Copy all the material that follows, keeping every character the same.

## COLLECTED DATA
— Start —

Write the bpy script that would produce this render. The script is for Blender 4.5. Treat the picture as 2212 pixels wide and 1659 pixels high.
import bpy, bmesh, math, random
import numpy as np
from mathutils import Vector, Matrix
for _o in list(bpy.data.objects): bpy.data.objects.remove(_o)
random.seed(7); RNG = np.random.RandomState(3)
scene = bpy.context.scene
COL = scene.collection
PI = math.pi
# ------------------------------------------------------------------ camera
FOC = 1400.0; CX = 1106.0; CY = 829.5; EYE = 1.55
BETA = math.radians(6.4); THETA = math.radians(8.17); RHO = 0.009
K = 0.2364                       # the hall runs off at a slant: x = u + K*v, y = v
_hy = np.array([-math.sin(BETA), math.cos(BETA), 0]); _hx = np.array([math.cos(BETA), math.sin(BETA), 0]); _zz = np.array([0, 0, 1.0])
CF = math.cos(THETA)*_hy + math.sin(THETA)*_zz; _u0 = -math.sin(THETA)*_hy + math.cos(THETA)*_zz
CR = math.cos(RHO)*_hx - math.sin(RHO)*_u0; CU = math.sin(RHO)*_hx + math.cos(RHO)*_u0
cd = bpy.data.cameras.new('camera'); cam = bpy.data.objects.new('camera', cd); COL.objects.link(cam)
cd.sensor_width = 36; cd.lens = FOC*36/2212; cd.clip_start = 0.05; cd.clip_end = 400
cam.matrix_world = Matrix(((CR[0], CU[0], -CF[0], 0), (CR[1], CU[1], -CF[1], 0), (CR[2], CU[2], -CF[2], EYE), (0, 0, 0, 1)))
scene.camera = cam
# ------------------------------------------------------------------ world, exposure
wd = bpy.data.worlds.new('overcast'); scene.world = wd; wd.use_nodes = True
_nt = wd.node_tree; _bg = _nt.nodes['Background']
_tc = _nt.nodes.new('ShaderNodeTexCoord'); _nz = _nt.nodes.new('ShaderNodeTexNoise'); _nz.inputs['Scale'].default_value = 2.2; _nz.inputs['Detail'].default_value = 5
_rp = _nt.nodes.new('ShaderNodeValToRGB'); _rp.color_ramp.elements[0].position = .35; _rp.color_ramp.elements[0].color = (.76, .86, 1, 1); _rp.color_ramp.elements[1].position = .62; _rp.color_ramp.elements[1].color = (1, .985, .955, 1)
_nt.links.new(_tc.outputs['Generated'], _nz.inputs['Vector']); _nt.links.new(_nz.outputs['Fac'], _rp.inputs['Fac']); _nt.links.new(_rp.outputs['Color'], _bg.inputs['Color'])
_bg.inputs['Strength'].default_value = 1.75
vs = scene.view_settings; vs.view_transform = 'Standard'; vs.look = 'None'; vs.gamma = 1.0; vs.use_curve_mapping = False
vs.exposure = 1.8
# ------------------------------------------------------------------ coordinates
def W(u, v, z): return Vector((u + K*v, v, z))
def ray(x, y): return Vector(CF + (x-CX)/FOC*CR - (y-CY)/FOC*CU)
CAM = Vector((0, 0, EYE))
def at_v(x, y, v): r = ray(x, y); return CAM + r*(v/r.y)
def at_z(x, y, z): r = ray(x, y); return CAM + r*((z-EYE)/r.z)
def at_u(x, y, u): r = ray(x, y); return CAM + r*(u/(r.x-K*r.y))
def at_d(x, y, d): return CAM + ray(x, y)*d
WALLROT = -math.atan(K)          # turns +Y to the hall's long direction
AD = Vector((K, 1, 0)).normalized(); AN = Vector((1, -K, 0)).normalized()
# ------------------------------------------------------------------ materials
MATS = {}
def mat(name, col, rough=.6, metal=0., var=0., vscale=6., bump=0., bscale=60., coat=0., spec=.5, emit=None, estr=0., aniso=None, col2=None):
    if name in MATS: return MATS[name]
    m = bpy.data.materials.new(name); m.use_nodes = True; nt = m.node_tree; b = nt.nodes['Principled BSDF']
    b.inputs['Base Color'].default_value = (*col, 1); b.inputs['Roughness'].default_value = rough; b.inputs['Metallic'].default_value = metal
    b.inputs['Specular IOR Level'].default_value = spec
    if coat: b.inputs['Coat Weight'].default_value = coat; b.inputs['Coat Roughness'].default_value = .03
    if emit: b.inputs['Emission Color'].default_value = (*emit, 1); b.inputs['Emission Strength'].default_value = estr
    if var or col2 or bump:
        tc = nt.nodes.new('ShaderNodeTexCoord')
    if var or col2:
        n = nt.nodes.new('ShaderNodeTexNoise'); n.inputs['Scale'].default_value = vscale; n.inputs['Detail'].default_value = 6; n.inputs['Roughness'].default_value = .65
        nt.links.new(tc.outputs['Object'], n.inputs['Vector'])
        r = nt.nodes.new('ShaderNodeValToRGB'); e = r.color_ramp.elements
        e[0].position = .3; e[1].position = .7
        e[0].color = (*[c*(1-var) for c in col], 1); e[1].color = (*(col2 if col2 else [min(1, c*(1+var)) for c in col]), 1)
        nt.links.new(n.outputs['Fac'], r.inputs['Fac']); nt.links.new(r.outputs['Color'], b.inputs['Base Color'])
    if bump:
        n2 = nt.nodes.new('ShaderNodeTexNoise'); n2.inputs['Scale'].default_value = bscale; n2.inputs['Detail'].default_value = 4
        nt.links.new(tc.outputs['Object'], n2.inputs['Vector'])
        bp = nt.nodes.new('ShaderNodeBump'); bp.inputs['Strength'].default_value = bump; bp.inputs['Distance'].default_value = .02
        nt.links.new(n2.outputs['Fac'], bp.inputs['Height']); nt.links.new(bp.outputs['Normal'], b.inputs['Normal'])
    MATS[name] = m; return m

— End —

## COMPLETE OUTPUT
Write the bpy script that would produce this render. The script is for Blender 4.5. Treat the picture as 2212 pixels wide and 1659 pixels high.
import bpy, bmesh, math, random
import numpy as np
from mathutils import Vector, Matrix
for _o in list(bpy.data.objects): bpy.data.objects.remove(_o)
random.seed(7); RNG = np.random.RandomState(3)
scene = bpy.context.scene
COL = scene.collection
PI = math.pi
# ------------------------------------------------------------------ camera
FOC = 1400.0; CX = 1106.0; CY = 829.5; EYE = 1.55
BETA = math.radians(6.4); THETA = math.radians(8.17); RHO = 0.009
K = 0.2364                       # the hall runs off at a slant: x = u + K*v, y = v
_hy = np.array([-math.sin(BETA), math.cos(BETA), 0]); _hx = np.array([math.cos(BETA), math.sin(BETA), 0]); _zz = np.array([0, 0, 1.0])
CF = math.cos(THETA)*_hy + math.sin(THETA)*_zz; _u0 = -math.sin(THETA)*_hy + math.cos(THETA)*_zz
CR = math.cos(RHO)*_hx - math.sin(RHO)*_u0; CU = math.sin(RHO)*_hx + math.cos(RHO)*_u0
cd = bpy.data.cameras.new('camera'); cam = bpy.data.objects.new('camera', cd); COL.objects.link(cam)
cd.sensor_width = 36; cd.lens = FOC*36/2212; cd.clip_start = 0.05; cd.clip_end = 400
cam.matrix_world = Matrix(((CR[0], CU[0], -CF[0], 0), (CR[1], CU[1], -CF[1], 0), (CR[2], CU[2], -CF[2], EYE), (0, 0, 0, 1)))
scene.camera = cam
# ------------------------------------------------------------------ world, exposure
wd = bpy.data.worlds.new('overcast'); scene.world = wd; wd.use_nodes = True
_nt = wd.node_tree; _bg = _nt.nodes['Background']
_tc = _nt.nodes.new('ShaderNodeTexCoord'); _nz = _nt.nodes.new('ShaderNodeTexNoise'); _nz.inputs['Scale'].default_value = 2.2; _nz.inputs['Detail'].default_value = 5
_rp = _nt.nodes.new('ShaderNodeValToRGB'); _rp.color_ramp.elements[0].position = .35; _rp.color_ramp.elements[0].color = (.76, .86, 1, 1); _rp.color_ramp.elements[1].position = .62; _rp.color_ramp.elements[1].color = (1, .985, .955, 1)
_nt.links.new(_tc.outputs['Generated'], _nz.inputs['Vector']); _nt.links.new(_nz.outputs['Fac'], _rp.inputs['Fac']); _nt.links.new(_rp.outputs['Color'], _bg.inputs['Color'])
_bg.inputs['Strength'].default_value = 1.75
vs = scene.view_settings; vs.view_transform = 'Standard'; vs.look = 'None'; vs.gamma = 1.0; vs.use_curve_mapping = False
vs.exposure = 1.8
# ------------------------------------------------------------------ coordinates
def W(u, v, z): return Vector((u + K*v, v, z))
def ray(x, y): return Vector(CF + (x-CX)/FOC*CR - (y-CY)/FOC*CU)
CAM = Vector((0, 0, EYE))
def at_v(x, y, v): r = ray(x, y); return CAM + r*(v/r.y)
def at_z(x, y, z): r = ray(x, y); return CAM + r*((z-EYE)/r.z)
def at_u(x, y, u): r = ray(x, y); return CAM + r*(u/(r.x-K*r.y))
def at_d(x, y, d): return CAM + ray(x, y)*d
WALLROT = -math.atan(K)          # turns +Y to the hall's long direction
AD = Vector((K, 1, 0)).normalized(); AN = Vector((1, -K, 0)).normalized()
# ------------------------------------------------------------------ materials
MATS = {}
def mat(name, col, rough=.6, metal=0., var=0., vscale=6., bump=0., bscale=60., coat=0., spec=.5, emit=None, estr=0., aniso=None, col2=None):
    if name in MATS: return MATS[name]
    m = bpy.data.materials.new(name); m.use_nodes = True; nt = m.node_tree; b = nt.nodes['Principled BSDF']
    b.inputs['Base Color'].default_value = (*col, 1); b.inputs['Roughness'].default_value = rough; b.inputs['Metallic'].default_value = metal
    b.inputs['Specular IOR Level'].default_value = spec
    if coat: b.inputs['Coat Weight'].default_value = coat; b.inputs['Coat Roughness'].default_value = .03
    if emit: b.inputs['Emission Color'].default_value = (*emit, 1); b.inputs['Emission Strength'].default_value = estr
    if var or col2 or bump:
        tc = nt.nodes.new('ShaderNodeTexCoord')
    if var or col2:
        n = nt.nodes.new('ShaderNodeTexNoise'); n.inputs['Scale'].default_value = vscale; n.inputs['Detail'].default_value = 6; n.inputs['Roughness'].default_value = .65
        nt.links.new(tc.outputs['Object'], n.inputs['Vector'])
        r = nt.nodes.new('ShaderNodeValToRGB'); e = r.color_ramp.elements
        e[0].position = .3; e[1].position = .7
        e[0].color = (*[c*(1-var) for c in col], 1); e[1].color = (*(col2 if col2 else [min(1, c*(1+var)) for c in col]), 1)
        nt.links.new(n.outputs['Fac'], r.inputs['Fac']); nt.links.new(r.outputs['Color'], b.inputs['Base Color'])
    if bump:
        n2 = nt.nodes.new('ShaderNodeTexNoise'); n2.inputs['Scale'].default_value = bscale; n2.inputs['Detail'].default_value = 4
        nt.links.new(tc.outputs['Object'], n2.inputs['Vector'])
        bp = nt.nodes.new('ShaderNodeBump'); bp.inputs['Strength'].default_value = bump; bp.inputs['Distance'].default_value = .02
        nt.links.new(n2.outputs['Fac'], bp.inputs['Height']); nt.links.new(bp.outputs['Normal'], b.inputs['Normal'])
    MATS[name] = m; return m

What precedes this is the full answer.